> [Given problem]:
Exactly the lines from the one containing "Generate a Blender" through the one containing "BW, BH, BD = 0.2, 0.3101, 0.062" are to be returned, please, without any pictures.

————————

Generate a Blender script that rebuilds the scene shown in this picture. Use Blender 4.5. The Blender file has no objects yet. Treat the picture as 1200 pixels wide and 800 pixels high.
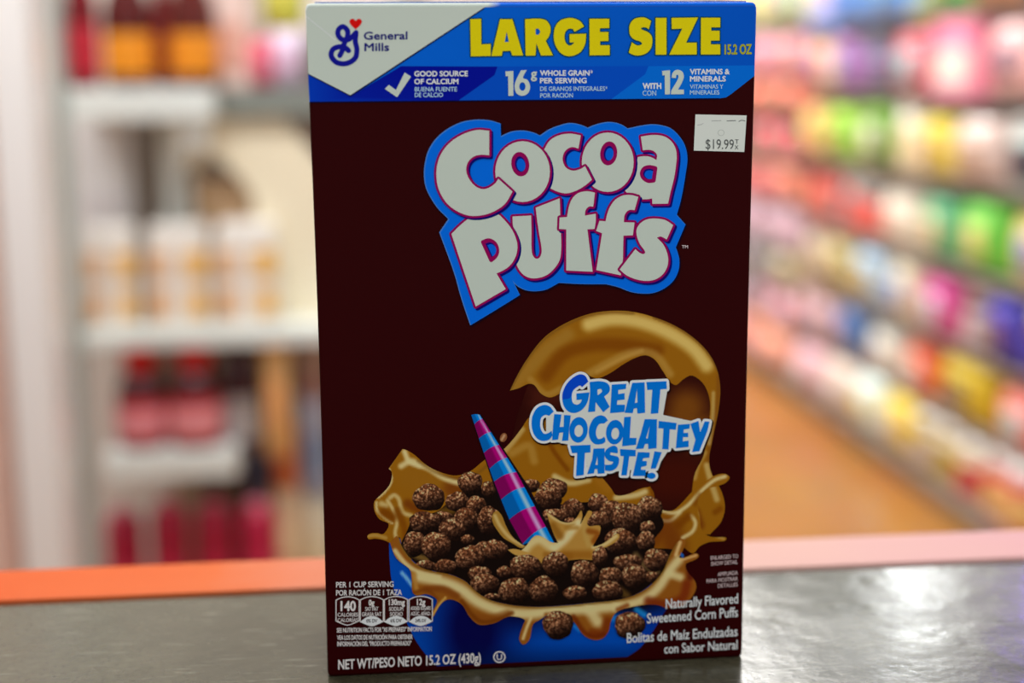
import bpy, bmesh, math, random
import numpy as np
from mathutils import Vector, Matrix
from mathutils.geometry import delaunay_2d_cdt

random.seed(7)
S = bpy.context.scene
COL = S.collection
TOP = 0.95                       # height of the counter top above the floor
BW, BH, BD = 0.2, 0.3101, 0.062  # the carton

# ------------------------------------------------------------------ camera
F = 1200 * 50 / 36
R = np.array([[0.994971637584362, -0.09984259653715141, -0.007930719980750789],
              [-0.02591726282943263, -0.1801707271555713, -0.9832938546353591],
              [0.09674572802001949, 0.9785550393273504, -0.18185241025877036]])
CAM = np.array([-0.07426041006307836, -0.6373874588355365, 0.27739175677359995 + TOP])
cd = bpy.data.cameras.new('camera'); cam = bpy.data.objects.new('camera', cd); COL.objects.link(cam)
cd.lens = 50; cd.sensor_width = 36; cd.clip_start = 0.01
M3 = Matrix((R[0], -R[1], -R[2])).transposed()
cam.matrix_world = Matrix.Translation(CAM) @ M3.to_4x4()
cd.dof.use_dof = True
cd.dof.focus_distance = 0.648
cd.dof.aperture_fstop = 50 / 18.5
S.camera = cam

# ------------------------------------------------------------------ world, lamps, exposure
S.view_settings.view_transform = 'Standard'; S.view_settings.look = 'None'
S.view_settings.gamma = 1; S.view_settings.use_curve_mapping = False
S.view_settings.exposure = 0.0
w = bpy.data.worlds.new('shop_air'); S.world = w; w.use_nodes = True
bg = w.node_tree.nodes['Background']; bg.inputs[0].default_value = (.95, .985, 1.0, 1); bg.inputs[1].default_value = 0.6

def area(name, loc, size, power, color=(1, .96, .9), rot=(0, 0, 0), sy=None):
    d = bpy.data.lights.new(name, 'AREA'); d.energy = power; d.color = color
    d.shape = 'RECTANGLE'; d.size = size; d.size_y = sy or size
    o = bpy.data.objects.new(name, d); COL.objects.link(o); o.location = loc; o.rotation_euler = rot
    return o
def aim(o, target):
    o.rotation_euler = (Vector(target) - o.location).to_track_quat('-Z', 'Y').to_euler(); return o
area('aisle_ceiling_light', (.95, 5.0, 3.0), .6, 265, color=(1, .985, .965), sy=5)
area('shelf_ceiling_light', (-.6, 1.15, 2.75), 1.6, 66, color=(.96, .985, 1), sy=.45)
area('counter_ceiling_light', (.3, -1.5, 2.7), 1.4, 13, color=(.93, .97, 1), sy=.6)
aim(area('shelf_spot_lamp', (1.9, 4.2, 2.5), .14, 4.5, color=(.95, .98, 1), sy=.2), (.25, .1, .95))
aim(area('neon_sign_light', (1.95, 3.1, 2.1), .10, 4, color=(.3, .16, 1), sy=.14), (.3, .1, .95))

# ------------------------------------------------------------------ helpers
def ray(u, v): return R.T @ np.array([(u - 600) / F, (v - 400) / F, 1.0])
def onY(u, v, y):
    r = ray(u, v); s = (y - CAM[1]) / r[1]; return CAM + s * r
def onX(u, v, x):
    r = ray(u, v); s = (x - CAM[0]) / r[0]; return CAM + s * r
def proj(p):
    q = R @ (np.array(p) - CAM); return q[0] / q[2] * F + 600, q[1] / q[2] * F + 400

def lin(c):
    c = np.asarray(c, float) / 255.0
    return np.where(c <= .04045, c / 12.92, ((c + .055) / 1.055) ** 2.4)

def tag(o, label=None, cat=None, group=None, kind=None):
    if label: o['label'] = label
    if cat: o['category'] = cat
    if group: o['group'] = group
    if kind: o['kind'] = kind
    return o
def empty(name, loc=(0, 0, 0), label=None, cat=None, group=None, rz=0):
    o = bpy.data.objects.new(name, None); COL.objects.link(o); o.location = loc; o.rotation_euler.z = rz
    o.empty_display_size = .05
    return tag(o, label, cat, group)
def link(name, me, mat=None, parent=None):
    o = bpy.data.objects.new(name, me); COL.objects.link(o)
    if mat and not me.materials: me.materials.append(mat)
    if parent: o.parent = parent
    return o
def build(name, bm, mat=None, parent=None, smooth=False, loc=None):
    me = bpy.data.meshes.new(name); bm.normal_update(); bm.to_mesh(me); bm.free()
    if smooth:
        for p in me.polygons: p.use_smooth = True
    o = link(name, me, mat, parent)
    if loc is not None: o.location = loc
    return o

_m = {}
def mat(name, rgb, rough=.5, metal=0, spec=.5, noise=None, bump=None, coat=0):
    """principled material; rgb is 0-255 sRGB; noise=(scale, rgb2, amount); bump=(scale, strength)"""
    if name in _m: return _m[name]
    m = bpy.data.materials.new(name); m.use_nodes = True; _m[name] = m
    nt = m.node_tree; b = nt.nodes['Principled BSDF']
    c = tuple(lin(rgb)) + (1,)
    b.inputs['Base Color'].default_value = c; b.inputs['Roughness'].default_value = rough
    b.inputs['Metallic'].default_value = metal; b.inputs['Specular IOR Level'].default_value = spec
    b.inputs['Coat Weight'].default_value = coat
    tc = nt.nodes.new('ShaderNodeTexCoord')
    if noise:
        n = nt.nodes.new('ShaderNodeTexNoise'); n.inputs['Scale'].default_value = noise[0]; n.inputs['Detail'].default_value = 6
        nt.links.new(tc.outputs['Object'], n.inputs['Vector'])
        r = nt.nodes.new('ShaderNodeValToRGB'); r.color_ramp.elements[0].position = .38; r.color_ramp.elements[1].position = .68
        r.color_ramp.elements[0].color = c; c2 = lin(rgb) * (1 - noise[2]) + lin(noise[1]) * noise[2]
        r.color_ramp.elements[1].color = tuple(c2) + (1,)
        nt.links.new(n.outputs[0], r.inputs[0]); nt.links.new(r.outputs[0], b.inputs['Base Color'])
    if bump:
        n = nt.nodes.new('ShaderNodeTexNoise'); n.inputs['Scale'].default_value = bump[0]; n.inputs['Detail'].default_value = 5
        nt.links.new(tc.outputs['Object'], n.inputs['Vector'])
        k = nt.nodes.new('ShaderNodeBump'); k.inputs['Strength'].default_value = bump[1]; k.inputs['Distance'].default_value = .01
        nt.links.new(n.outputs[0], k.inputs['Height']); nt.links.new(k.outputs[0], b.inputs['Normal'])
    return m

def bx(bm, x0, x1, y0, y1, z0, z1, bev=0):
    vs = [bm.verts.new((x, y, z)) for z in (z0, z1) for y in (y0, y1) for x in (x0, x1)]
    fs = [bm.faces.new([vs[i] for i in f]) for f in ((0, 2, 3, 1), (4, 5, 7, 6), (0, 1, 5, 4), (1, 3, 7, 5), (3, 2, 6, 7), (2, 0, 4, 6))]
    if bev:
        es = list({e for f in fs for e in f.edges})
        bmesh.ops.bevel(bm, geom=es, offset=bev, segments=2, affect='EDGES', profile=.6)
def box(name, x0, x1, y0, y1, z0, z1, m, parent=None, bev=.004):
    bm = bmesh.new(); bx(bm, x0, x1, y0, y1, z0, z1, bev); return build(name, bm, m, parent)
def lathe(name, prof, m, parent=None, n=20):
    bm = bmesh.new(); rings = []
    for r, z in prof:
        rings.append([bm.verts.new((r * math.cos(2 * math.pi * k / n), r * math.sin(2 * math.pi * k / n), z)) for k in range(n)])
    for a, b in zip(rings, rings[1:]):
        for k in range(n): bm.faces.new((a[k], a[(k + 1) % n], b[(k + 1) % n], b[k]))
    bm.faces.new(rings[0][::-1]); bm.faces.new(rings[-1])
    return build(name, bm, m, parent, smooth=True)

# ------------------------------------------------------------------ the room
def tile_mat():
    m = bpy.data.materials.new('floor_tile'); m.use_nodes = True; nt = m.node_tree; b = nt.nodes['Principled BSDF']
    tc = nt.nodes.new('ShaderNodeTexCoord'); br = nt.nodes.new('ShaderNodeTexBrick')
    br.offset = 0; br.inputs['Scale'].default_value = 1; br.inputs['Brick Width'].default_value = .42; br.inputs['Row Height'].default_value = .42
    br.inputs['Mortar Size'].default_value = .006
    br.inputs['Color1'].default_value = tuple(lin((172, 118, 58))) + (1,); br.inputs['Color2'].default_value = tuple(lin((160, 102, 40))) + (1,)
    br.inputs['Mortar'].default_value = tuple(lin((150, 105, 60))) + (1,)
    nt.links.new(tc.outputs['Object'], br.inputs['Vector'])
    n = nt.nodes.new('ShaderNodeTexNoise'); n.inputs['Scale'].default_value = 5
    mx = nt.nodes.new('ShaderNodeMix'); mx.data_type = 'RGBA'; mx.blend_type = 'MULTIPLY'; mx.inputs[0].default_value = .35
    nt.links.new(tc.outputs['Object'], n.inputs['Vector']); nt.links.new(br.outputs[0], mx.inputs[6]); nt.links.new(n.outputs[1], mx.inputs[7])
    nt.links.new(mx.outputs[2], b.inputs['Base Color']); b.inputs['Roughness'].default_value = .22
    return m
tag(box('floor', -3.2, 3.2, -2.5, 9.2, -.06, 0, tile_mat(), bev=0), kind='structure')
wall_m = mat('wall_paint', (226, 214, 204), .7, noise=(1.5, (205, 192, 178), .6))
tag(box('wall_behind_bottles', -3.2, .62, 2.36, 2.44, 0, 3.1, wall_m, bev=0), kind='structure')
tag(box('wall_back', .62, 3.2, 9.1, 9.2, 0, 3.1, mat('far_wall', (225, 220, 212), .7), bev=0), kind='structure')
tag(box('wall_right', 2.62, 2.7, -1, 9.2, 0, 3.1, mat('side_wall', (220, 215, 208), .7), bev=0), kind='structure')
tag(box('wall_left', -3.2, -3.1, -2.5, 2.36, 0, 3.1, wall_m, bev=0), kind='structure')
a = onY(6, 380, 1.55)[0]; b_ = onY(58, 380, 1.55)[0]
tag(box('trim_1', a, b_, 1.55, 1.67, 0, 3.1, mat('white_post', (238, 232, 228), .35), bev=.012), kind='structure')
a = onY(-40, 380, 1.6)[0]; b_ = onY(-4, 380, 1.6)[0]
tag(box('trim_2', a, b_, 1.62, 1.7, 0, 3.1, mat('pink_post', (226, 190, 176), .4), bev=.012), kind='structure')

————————

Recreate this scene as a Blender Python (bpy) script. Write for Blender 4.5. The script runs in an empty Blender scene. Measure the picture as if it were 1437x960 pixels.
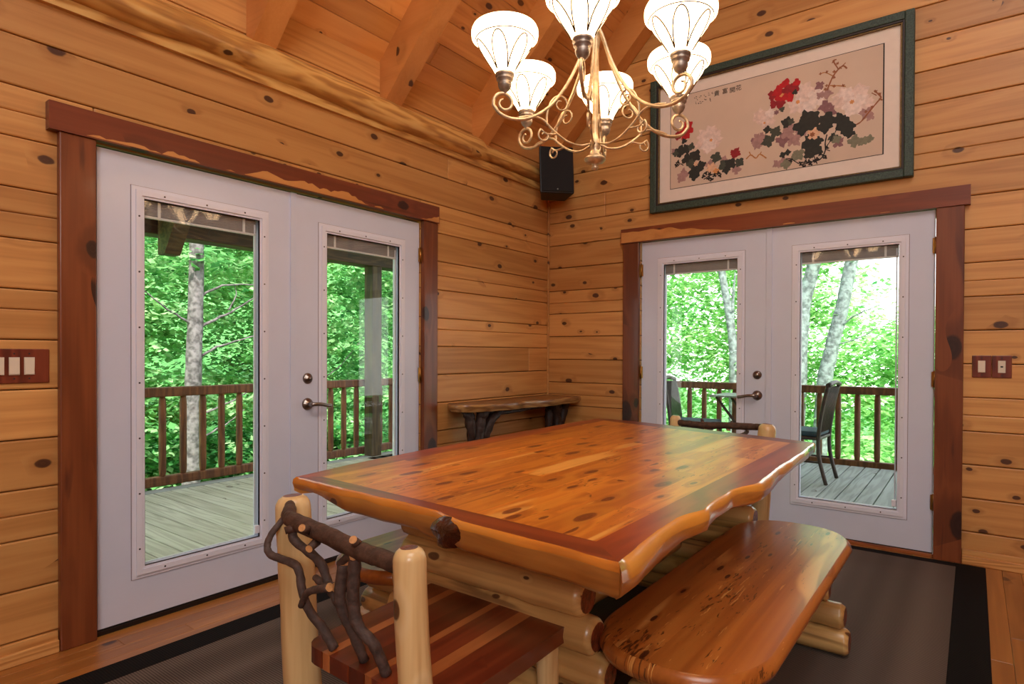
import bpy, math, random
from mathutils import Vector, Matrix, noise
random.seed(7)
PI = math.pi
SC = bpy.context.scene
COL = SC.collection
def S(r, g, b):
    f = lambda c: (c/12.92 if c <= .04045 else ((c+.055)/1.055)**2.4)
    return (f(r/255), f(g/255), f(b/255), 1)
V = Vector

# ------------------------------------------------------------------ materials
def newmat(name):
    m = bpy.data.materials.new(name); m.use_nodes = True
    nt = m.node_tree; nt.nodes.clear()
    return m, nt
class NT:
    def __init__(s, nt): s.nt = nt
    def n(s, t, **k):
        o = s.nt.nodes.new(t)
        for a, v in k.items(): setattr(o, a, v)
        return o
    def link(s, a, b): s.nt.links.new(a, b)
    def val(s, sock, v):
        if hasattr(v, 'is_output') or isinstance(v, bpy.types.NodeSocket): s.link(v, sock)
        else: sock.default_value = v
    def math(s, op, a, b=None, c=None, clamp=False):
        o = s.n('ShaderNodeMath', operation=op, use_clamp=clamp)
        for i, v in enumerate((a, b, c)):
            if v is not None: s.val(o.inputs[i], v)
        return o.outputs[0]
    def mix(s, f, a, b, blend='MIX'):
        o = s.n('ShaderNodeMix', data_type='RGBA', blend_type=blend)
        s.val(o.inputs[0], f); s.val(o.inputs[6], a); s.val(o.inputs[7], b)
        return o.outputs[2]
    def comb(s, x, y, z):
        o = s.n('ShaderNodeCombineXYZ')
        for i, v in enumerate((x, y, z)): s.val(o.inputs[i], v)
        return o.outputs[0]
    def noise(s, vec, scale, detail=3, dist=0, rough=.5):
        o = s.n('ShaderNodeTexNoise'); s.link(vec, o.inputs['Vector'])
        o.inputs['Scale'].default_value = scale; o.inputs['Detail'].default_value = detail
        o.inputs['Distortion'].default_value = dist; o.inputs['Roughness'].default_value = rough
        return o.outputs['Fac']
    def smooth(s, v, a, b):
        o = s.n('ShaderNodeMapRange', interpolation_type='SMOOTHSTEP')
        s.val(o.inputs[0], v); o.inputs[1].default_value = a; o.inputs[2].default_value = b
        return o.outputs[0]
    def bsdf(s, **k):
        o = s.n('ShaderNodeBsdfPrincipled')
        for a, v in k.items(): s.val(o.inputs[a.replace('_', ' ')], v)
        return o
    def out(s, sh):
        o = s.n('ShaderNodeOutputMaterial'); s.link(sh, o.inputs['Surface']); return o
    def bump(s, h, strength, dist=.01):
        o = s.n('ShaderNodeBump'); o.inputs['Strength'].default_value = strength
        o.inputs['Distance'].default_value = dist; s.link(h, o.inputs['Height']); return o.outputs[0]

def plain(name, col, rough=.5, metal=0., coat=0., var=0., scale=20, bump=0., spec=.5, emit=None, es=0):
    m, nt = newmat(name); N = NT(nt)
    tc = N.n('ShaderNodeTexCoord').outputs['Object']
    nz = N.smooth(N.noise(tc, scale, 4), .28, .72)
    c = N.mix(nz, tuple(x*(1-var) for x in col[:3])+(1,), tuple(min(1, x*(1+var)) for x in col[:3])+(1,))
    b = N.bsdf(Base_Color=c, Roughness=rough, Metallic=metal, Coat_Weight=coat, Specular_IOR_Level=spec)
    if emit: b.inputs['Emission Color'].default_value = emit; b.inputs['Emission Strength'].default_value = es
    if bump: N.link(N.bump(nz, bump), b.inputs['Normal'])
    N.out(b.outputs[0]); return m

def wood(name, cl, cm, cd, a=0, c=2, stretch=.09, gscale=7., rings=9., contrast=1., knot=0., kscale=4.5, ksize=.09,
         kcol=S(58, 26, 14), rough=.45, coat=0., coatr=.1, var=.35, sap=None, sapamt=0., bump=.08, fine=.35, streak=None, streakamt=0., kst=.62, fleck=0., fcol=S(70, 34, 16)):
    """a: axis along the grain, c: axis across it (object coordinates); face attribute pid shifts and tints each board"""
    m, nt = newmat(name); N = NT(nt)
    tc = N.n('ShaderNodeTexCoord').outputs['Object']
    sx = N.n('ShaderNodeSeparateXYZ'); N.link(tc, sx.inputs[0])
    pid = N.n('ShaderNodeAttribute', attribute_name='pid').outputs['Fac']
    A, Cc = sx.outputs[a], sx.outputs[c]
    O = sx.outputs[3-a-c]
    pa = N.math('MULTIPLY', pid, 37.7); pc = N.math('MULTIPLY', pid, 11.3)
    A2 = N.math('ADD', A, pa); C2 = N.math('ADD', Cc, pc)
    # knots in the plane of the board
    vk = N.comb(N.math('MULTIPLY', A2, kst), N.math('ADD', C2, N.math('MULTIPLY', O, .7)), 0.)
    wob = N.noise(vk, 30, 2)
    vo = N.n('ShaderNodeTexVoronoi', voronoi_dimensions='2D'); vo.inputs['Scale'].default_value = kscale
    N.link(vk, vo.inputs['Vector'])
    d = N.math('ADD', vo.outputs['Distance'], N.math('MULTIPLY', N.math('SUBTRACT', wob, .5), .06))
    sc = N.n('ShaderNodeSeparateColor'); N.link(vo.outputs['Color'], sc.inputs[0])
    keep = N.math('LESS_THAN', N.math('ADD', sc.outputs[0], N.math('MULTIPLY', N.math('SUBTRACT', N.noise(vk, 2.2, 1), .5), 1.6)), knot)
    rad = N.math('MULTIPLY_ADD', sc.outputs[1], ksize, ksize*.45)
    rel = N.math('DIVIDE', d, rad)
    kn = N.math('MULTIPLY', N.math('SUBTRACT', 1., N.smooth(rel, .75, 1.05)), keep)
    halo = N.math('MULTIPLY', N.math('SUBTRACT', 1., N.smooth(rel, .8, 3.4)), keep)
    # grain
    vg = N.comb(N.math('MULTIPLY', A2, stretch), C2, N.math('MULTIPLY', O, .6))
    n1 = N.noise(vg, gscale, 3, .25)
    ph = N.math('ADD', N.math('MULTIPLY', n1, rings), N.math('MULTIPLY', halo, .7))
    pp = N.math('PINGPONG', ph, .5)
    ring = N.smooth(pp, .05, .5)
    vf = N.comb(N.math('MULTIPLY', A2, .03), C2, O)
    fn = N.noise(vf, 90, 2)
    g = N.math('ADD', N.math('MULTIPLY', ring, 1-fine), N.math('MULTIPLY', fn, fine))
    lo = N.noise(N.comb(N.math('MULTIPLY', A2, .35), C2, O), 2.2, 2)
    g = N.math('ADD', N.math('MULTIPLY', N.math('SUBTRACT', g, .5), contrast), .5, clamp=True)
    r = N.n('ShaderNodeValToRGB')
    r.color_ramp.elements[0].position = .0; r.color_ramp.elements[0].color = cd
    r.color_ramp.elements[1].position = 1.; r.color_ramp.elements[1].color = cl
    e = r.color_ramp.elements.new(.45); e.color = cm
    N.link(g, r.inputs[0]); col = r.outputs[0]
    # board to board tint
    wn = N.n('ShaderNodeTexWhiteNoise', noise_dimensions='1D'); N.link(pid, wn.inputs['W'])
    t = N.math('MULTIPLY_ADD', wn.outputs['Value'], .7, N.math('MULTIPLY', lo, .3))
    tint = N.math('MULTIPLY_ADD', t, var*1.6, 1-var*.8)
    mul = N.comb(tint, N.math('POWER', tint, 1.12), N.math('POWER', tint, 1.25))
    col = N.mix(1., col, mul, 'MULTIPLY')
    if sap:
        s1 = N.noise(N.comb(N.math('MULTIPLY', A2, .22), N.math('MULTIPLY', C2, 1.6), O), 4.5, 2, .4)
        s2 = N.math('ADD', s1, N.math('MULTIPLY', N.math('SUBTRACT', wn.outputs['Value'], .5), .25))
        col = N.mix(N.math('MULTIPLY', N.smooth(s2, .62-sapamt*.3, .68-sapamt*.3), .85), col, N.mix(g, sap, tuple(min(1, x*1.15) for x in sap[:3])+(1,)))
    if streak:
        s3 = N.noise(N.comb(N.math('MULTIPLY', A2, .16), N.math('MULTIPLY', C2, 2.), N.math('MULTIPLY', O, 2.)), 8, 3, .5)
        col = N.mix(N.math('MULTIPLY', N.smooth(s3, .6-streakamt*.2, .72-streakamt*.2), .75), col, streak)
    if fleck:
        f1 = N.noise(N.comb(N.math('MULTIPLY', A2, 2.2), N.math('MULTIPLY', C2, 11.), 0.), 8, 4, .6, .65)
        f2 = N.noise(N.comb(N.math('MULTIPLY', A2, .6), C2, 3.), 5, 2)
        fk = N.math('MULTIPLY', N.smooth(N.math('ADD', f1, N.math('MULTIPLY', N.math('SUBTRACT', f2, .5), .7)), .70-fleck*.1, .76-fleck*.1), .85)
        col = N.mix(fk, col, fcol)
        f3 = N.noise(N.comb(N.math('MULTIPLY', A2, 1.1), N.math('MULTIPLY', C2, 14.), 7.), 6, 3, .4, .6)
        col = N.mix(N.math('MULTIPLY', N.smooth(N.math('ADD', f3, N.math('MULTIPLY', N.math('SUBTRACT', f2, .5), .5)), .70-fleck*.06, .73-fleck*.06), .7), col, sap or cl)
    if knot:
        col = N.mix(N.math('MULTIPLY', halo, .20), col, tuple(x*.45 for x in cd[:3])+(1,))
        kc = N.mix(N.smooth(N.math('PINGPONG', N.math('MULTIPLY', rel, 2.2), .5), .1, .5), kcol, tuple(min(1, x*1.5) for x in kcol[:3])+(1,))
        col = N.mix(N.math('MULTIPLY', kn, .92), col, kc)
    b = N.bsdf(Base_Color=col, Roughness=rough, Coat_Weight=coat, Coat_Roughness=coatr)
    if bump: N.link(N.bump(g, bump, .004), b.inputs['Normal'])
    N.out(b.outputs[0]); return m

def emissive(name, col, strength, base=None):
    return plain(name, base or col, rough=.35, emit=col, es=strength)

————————

> [Answer in full]:
Generate a Blender script that rebuilds the scene shown in this picture. Use Blender 4.5. The Blender file has no objects yet. Treat the picture as 1200 pixels wide and 800 pixels high.
import bpy, bmesh, math, random
import numpy as np
from mathutils import Vector, Matrix
from mathutils.geometry import delaunay_2d_cdt

random.seed(7)
S = bpy.context.scene
COL = S.collection
TOP = 0.95                       # height of the counter top above the floor
BW, BH, BD = 0.2, 0.3101, 0.062  # the carton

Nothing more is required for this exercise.